- _WHAT THE TASK REQUIRES_:
Write out every record in full, exactly as written, please.

--- BEGIN LISTING ---

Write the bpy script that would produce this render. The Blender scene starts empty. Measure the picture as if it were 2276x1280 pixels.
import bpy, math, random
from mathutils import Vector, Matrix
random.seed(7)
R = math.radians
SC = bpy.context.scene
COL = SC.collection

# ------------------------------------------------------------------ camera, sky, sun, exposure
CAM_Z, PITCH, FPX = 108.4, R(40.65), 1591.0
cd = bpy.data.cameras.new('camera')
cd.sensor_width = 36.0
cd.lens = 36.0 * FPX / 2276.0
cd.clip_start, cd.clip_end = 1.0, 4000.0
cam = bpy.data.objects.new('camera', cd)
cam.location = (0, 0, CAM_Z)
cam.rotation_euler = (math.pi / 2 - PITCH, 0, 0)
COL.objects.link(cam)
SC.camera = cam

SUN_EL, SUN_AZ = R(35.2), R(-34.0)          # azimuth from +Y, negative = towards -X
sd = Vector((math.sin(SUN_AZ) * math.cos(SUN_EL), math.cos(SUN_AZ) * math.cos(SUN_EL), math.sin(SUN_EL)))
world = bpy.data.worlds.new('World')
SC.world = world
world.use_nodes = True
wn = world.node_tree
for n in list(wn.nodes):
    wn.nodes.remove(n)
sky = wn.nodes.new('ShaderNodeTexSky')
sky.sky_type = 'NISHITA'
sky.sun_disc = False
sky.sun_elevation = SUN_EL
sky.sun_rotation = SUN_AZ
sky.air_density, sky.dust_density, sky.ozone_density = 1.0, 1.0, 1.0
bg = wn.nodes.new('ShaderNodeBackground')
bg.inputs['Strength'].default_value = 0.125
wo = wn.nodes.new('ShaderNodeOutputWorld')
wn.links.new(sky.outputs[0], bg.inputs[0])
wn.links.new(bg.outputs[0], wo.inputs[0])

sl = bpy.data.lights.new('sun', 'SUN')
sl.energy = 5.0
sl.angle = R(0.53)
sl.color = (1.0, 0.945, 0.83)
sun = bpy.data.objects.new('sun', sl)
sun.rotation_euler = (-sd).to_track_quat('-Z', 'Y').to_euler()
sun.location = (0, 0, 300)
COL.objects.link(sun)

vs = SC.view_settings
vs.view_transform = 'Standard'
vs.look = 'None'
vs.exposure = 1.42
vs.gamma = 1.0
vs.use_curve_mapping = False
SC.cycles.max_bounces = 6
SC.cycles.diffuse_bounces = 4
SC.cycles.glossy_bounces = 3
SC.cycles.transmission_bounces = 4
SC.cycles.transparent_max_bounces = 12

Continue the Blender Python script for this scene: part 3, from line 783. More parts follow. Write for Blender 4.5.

--- END LISTING ---

- _TASK SOLUTION_:
Write the bpy script that would produce this render. The Blender scene starts empty. Measure the picture as if it were 2276x1280 pixels.
import bpy, math, random
from mathutils import Vector, Matrix
random.seed(7)
R = math.radians
SC = bpy.context.scene
COL = SC.collection

# ------------------------------------------------------------------ camera, sky, sun, exposure
CAM_Z, PITCH, FPX = 108.4, R(40.65), 1591.0
cd = bpy.data.cameras.new('camera')
cd.sensor_width = 36.0
cd.lens = 36.0 * FPX / 2276.0
cd.clip_start, cd.clip_end = 1.0, 4000.0
cam = bpy.data.objects.new('camera', cd)
cam.location = (0, 0, CAM_Z)
cam.rotation_euler = (math.pi / 2 - PITCH, 0, 0)
COL.objects.link(cam)
SC.camera = cam

SUN_EL, SUN_AZ = R(35.2), R(-34.0)          # azimuth from +Y, negative = towards -X
sd = Vector((math.sin(SUN_AZ) * math.cos(SUN_EL), math.cos(SUN_AZ) * math.cos(SUN_EL), math.sin(SUN_EL)))
world = bpy.data.worlds.new('World')
SC.world = world
world.use_nodes = True
wn = world.node_tree
for n in list(wn.nodes):
    wn.nodes.remove(n)
sky = wn.nodes.new('ShaderNodeTexSky')
sky.sky_type = 'NISHITA'
sky.sun_disc = False
sky.sun_elevation = SUN_EL
sky.sun_rotation = SUN_AZ
sky.air_density, sky.dust_density, sky.ozone_density = 1.0, 1.0, 1.0
bg = wn.nodes.new('ShaderNodeBackground')
bg.inputs['Strength'].default_value = 0.125
wo = wn.nodes.new('ShaderNodeOutputWorld')
wn.links.new(sky.outputs[0], bg.inputs[0])
wn.links.new(bg.outputs[0], wo.inputs[0])

sl = bpy.data.lights.new('sun', 'SUN')
sl.energy = 5.0
sl.angle = R(0.53)
sl.color = (1.0, 0.945, 0.83)
sun = bpy.data.objects.new('sun', sl)
sun.rotation_euler = (-sd).to_track_quat('-Z', 'Y').to_euler()
sun.location = (0, 0, 300)
COL.objects.link(sun)

vs = SC.view_settings
vs.view_transform = 'Standard'
vs.look = 'None'
vs.exposure = 1.42
vs.gamma = 1.0
vs.use_curve_mapping = False
SC.cycles.max_bounces = 6
SC.cycles.diffuse_bounces = 4
SC.cycles.glossy_bounces = 3
SC.cycles.transmission_bounces = 4
SC.cycles.transparent_max_bounces = 12

Continue the Blender Python script for this scene: part 3, from line 783. More parts follow. Write for Blender 4.5.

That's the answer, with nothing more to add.